Lord Bhikhu Parekh ("
Fighting the War on Dogma" Bulletin, November 2006) makes the familiar claim that universities should not be dancing singularly to the jingles and the rhythms of the marketplace. Who can disagree with his argument that they should be places in which questions are asked and answers are pursued according to the ideals of reflective reason, free to engage critically the traditions we inherit. But there is one dogma Parekh cheerfully embraces, and it is the official one that multiculturalism is the right way to advance knowledge and encourage open debate in our universities.
He defines universities as institutions that (ideally) stand for “universality” and are “open to all currents of thoughts irrespective of national and cultural origins (…) By embodying the spirit of multiculturalism in its composition, teaching and thinking, the university communicates to its students both a love of diversity and a sense of human solidarity.”
Parekh calls for fairness too: he does not want Muslims, or any other religious believer, to claim for themselves the privilege of not having their beliefs subjected to rational scrutiny on the grounds that such openness may “unsettle their convictions or hurt their sentiments.” The good, the bad and the ugly of all cultures should be the subject of unrestricted debate.
Love, diversity, solidarity and evenhandedness — is there anyone in the house who would like to disagree with these pleasantries? I would because these wonderful words are guided by a multiculturalism that knows no distinctions between the intellectual and educational capabilities of the cultures of the world.

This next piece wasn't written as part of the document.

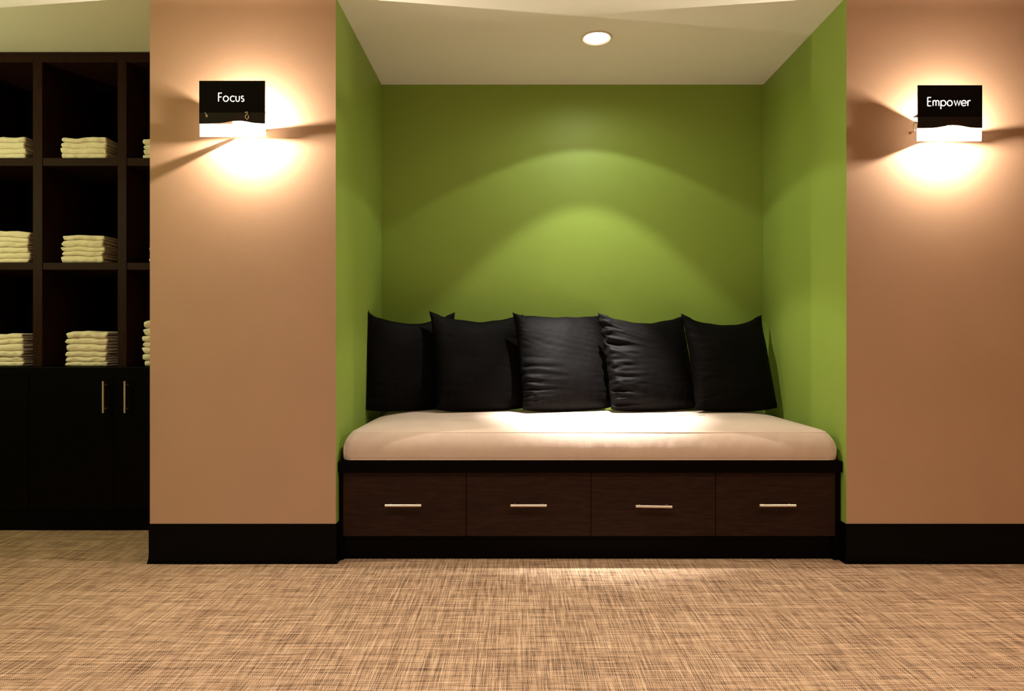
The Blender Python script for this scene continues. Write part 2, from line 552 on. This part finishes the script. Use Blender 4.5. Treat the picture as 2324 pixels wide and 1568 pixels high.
def sign_lamp(word, xc, zb, wid, hei, tx, tz, cap, tw, label, clips, energy, lampx, fin, zlow):
    """xc: middle of the glass, zb: foot of the black part. The glass stands 10 cm off the wall."""
    t = empty('wall_sign_lamp', (xc, YF, zb))
    tag(t, label, 'wall lamp')
    yg = -0.100
    hw = wid / 2
    drop = 0.053
    strip = 0.046
    bx('glass_pane', -hw, hw, yg, yg + 0.005, 0.0005, hei, 'glass', t, 0.001)
    bx('frosted_pane', -hw, hw, yg, yg + 0.005, -drop, 0.0, 'frost', t, 0.001)
    bx('sign_panel', -hw, hw, yg - 0.0035, yg - 0.0005, strip, hei, 'black_glass', t)
    # the foot of the sign: tinted strip whose lower edge rises in a shallow arch
    b_ = bmesh.new()
    n = 24
    for yy in (yg - 0.0035, yg - 0.0005):
        pass
    F, B = [], []
    for i in range(n + 1):
        u = -1 + 2 * i / n
        zz = 0.012 * math.exp(-((u - 0.15) / 0.42) ** 2)
        F.append((b_.verts.new((u * hw, yg - 0.0035, zz)), b_.verts.new((u * hw, yg - 0.0035, strip))))
        B.append((b_.verts.new((u * hw, yg - 0.0005, zz)), b_.verts.new((u * hw, yg - 0.0005, strip))))
    for i in range(n):
        b_.faces.new((F[i][0], F[i + 1][0], F[i + 1][1], F[i][1]))
        b_.faces.new((B[i][0], B[i + 1][0], B[i + 1][1], B[i][1]))
        b_.faces.new((F[i][0], F[i + 1][0], B[i + 1][0], B[i][0]))
    obj('tinted_strip', b_, 'film', t)
    lettering(word, tx, tz, cap, yg - 0.0036, tw, t)
    # wall plate and lamp holders at the two ends of the linear lamp
    bx('back_plate', lampx - 0.060, lampx + 0.060, -0.004, 0, 0.020, 0.110, 'plate', t, 0.001)
    b_ = box(bmesh.new(), lampx - 0.060, lampx - 0.040, -0.048, 0.0, zlow, 0.030, 0.002)
    box(b_, lampx - 0.058, lampx - 0.034, -0.050, -0.036, -0.004, 0.009, 0.002)
    obj('lamp_holder', b_, 'porcelain', t)
    b_ = box(bmesh.new(), lampx + 0.056, lampx + 0.063, -0.050, 0.0, 0.002, 0.010, 0.001)
    box(b_, lampx + 0.049, lampx + 0.057, -0.048, -0.040, 0.000, 0.006, 0.001)
    obj('lamp_holder', b_, 'porcelain', t)
    b_ = tube(bmesh.new(), [(lampx - 0.033, -0.044, 0.001), (lampx - 0.028, -0.044, 0.001), (lampx + 0.042, -0.044, 0.001),
                            (lampx + 0.049, -0.044, 0.001)], [0.003, 0.0055, 0.0055, 0.003], 12)
    bulb = obj('bulb', b_, 'bulb_glow', t, True)
    # unseen blocker added behind the sign to keep the lamp's light off the ceiling
    bx('added_light_blocker', -hw + 0.012, hw - 0.012, -0.0995, -0.051, 0.062, 0.065, 'black_glass', t, 0.0005)
    # standoff arms that carry the glass
    for x, z in ((-hw + 0.030, 0.012),):
        b_ = tube(bmesh.new(), [(x, yg + 0.006, z), (x, -0.02, z), (x, 0, z)], [0.003, 0.003, 0.006], 10)
        obj('standoff', b_, 'chrome', t, True)
    for pts, r in clips:
        obj('clip', tube(bmesh.new(), pts, r, 8), 'white_trim', t, True)
    if fin:
        obj('support_wire', tube(bmesh.new(), fin, 0.0055, 8), 'chrome', t)
    l_ = light('sign_lamp_light', 'POINT', (0, 0, 0), energy, (1.0, 0.86, 0.69), shadow_soft_size=0.003)
    l_.location = (xc + lampx + 0.006, YF - 0.0555, zb + 0.004)
    return t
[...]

What Parekh desires is to turn our universities into playgrounds where all beliefs and cultural traditions are deemed equal in their diversity, and are encouraged to coexist in a state of equal value and equal faultiness. Forty years of multiculturalism are hardly enough, “new types of courses should be set up in the spirit of multiculturalism (…) to free the university of its traditional Eurocentrism.”
There is a small problem here. All the traditional disciplines originated in the West, and so did most of the great philosophers, historians, scientists, composers and painters. The very idea of cultural development is Western. Universities have long encouraged the study of non-Western cultures, Chinese philosophy, Islamic Studies, Japanese history, Cultural Studies, and for excellent reasons.
The Western disposition to learn from other cultures, to recognize and celebrate the greatness and diversity of others, is itself another reason why we should not think of the West as just one more culture among loads of others. European higher culture must always remain at the center of higher learning because there is no higher culture. Multiculturalism without Eurocentrism is incompatible with a university education.